Liquid Nanoparticles
October 24, 2014
As anyone who has tried to pour 
sand or 
granulated sugar through a 
funnel, 
granular materials will often 
jam so that their flow is impeded.  
Non-viscous liquids will flow through a funnel with no problem, but liquids could be considered to be granular, too, although their particles are 
molecules.  It seems that there should be a particle size between molecules and grains of sand at which particles act more like a liquid than a 
solid.  However, the particles, themselves, should still behave as solids, shouldn't they?
An international team of 
scientists from 
Southeast University (Nanjing, China), the 
Massachusetts Institute of Technology (Cambridge, Massachusetts), 
Kyoto University (Kyoto, Japan), 
Zhejiang University (Hangzhou, China), and the 
University of Pittsburgh (Pittsburgh, Pennsylvania), led by MIT's 
Ju Li, has used 
in situ high-resolution transmission electron microscopy to observe 
silver nanoparticles undergoing 
deformation.  They find that these nanoparticles can be deformed like liquid 
droplets while still maintaining their interior 
crystallinity.  The deformation is 
elastic, with no sign of 
dislocation formation.[1,2]
As nanomaterials are incorporated into greater numbers of 
consumer products, it's important to understand their 
properties.  Nanomaterials have a large 
ratio of surface area to volume, so they are useful as 
electrode materials in 
batteries, and for 
catalysts.  Surface area effects can figure, also, in their use as 
electrical interconnects.  When a 
designer specifies a shape, he presumes that that shape will persist for many years at 
room temperature.  If 
noble metal electrical connections deform, connection will degrade or cease.[2]
The present 
experiments show that ten 
nanometer silver nanoparticles appear to be wobbling and changing shape, as if they were liquid droplets.  Moreover, detailed 
analysis shows that the particle interiors are stable and maintain the crystallinity of bulk silver metal.[1-2]  The experiments were done at room temperature, far below silver's 
melting point of 962 
°C (1763 
°F).  MIT's Li says that the result would apply to 
metals other than silver.[2]
In the experiments, silver nanoparticles were deformed inside a transmission electron microscope so their internal crystallinity and external structure could be examined.  All the liquid-like action happens in the outer one- or two-atomic layers.  Atoms on these layers move along the 
surface to redeposit elsewhere, but the inner core of atoms remains rigidly locked into their 
lattice structure.  All atoms of a liquid drop, including interior atoms, would move.  Says Li,
"The interior is crystalline, so the only mobile atoms are the first one or two monolayers... Everywhere except the first two layers is crystalline.”[2]

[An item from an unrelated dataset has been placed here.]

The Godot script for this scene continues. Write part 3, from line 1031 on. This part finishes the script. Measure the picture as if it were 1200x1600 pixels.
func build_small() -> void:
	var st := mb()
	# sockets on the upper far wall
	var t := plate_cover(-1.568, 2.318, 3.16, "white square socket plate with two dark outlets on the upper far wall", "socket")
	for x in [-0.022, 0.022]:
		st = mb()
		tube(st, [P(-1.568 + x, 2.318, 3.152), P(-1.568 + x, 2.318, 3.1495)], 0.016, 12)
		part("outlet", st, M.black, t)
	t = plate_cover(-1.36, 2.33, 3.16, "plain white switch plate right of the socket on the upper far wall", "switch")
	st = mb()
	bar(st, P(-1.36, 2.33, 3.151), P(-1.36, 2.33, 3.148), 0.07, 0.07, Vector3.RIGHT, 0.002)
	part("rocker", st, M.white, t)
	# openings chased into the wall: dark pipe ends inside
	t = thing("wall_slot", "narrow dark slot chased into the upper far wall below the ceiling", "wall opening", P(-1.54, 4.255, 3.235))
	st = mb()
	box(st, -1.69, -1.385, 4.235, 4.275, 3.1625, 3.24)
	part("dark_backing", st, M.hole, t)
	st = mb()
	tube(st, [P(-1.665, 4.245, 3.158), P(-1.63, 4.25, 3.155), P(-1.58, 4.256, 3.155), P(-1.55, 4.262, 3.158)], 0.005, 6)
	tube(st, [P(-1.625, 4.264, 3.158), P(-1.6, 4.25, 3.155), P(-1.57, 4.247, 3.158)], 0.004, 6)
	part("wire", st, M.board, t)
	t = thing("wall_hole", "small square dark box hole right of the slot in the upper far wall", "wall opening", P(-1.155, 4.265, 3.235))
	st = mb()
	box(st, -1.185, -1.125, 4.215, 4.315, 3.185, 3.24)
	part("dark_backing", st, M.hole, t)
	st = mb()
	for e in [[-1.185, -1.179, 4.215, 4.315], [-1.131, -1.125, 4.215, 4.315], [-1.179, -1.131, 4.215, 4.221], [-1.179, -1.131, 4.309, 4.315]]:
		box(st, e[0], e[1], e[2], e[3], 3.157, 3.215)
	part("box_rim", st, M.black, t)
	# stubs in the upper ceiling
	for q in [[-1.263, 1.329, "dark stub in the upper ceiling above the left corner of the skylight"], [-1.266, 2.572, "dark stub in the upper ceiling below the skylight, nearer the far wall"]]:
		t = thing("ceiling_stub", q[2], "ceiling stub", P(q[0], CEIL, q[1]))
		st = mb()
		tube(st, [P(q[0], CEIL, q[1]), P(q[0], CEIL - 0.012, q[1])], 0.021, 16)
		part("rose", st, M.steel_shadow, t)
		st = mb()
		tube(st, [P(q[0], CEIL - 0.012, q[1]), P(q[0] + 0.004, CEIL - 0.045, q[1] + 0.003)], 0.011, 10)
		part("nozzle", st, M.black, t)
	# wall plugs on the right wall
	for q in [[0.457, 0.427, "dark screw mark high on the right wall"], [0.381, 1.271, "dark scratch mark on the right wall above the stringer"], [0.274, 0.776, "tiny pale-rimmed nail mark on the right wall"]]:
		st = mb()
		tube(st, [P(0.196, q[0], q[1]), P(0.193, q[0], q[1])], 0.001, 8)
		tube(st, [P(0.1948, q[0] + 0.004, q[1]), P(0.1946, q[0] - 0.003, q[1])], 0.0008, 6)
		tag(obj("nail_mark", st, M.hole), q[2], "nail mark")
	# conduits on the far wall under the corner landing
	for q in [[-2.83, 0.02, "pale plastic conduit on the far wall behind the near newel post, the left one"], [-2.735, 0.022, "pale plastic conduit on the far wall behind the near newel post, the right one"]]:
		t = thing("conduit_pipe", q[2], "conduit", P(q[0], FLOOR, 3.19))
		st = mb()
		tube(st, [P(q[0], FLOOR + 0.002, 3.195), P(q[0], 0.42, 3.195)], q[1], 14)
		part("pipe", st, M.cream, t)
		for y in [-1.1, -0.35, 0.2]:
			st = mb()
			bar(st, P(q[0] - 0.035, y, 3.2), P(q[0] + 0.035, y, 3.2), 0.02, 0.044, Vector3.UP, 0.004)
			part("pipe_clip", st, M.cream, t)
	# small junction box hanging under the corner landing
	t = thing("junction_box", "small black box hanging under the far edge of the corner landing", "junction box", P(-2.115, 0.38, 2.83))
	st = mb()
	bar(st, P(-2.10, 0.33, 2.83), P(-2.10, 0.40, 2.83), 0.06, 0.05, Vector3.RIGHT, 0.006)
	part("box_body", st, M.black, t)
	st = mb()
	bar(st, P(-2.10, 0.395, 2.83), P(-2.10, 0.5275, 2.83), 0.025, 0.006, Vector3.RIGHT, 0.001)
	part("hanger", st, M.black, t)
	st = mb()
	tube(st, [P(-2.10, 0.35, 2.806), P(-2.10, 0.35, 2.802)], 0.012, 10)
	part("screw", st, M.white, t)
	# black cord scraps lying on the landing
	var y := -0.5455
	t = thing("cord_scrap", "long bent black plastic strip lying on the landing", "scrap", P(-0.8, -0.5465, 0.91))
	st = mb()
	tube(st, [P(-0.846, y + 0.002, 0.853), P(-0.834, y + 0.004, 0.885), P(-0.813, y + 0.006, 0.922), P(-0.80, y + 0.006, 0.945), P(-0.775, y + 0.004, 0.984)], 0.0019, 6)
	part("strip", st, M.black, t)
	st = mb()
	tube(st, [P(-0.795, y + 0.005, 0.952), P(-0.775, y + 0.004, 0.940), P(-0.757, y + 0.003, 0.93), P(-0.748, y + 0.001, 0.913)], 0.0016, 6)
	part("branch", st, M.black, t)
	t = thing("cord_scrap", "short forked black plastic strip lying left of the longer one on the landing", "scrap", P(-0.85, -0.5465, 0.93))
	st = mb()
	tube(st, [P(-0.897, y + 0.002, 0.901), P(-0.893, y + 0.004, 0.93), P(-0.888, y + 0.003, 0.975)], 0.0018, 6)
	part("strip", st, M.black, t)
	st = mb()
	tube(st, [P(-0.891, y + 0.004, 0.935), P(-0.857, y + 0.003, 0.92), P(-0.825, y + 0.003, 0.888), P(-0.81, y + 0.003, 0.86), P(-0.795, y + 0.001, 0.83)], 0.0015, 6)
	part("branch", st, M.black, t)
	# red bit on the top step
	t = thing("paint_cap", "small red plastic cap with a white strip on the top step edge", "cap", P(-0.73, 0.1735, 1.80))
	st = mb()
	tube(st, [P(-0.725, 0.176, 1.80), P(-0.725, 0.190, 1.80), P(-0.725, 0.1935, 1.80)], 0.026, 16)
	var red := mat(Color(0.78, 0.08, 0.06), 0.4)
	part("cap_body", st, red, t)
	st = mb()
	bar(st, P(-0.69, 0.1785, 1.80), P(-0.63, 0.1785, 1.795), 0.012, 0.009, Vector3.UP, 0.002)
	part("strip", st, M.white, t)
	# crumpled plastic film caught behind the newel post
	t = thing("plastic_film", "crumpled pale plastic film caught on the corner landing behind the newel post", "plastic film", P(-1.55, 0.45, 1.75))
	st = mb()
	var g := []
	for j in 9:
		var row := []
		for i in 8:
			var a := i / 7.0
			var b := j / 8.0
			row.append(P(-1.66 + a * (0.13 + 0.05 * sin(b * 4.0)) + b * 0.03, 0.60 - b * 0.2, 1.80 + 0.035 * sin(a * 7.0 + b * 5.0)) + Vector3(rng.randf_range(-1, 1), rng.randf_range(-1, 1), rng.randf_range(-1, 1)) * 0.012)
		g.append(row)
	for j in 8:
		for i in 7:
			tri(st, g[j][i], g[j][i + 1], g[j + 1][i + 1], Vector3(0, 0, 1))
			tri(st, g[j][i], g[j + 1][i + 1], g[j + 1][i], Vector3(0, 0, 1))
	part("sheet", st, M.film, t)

Signs of this same effect have been seen for 
tin, a metal with a much lower melting point (232 ° C) than silver.[MIT]  The particle behavior is 
pseudoelastic, since the particles return to their former shape when force is removed.  The "pseudo-" prefix is added to indicate that the atoms have moved, but the reconstructed shape is unchanged.  If the shape were changed, it would be 
plastic deformation.
A similar 
phenomenon, known as “
Coble creep,” was proposed for a similar sort of plasticity by MIT 
ceramist, 
Robert L. Coble.  The silver nanoparticle behavior is an example of "Coble pseudoelasticity."[1]  This effect can be eliminated by an atomically-thick 
oxide layer.  
Mechanically, a small 
grain size promotes 
fracture toughness, but after a limit, materials get weaker.  Says Li, "The transition from ‘smaller is stronger’ to ‘smaller is much weaker’ can be very sharp."  This crossover occurs at ten nanometers.[2]
References:
-   Jun Sun, Longbing He, Yu-Chieh Lo, Tao Xu, Hengchang Bi, Litao Sun, Ze Zhang, Scott X. Mao, and Ju Li, "Liquid-like pseudoelasticity of sub-10-nm crystalline silver particles," Nature Materials (Advance Online Publication, October 12, 2014), doi:10.1038/nmat4105.
 -   David L. Chandler, "Solid nanoparticles can deform like a liquid," MIT Press Release, October 12, 2014.
 -   Haitao Zhang, Bo Hu, Liangfeng Sun, Robert Hovden, Frank W. Wise, David A. Muller, and Richard D. Robinson, "Surfactant Ligand Removal and Rational Fabrication of Inorganically Connected Quantum Dots," Nano Letters, vol. 11, no. 12 (October 19, 2011), pp 5356-5361.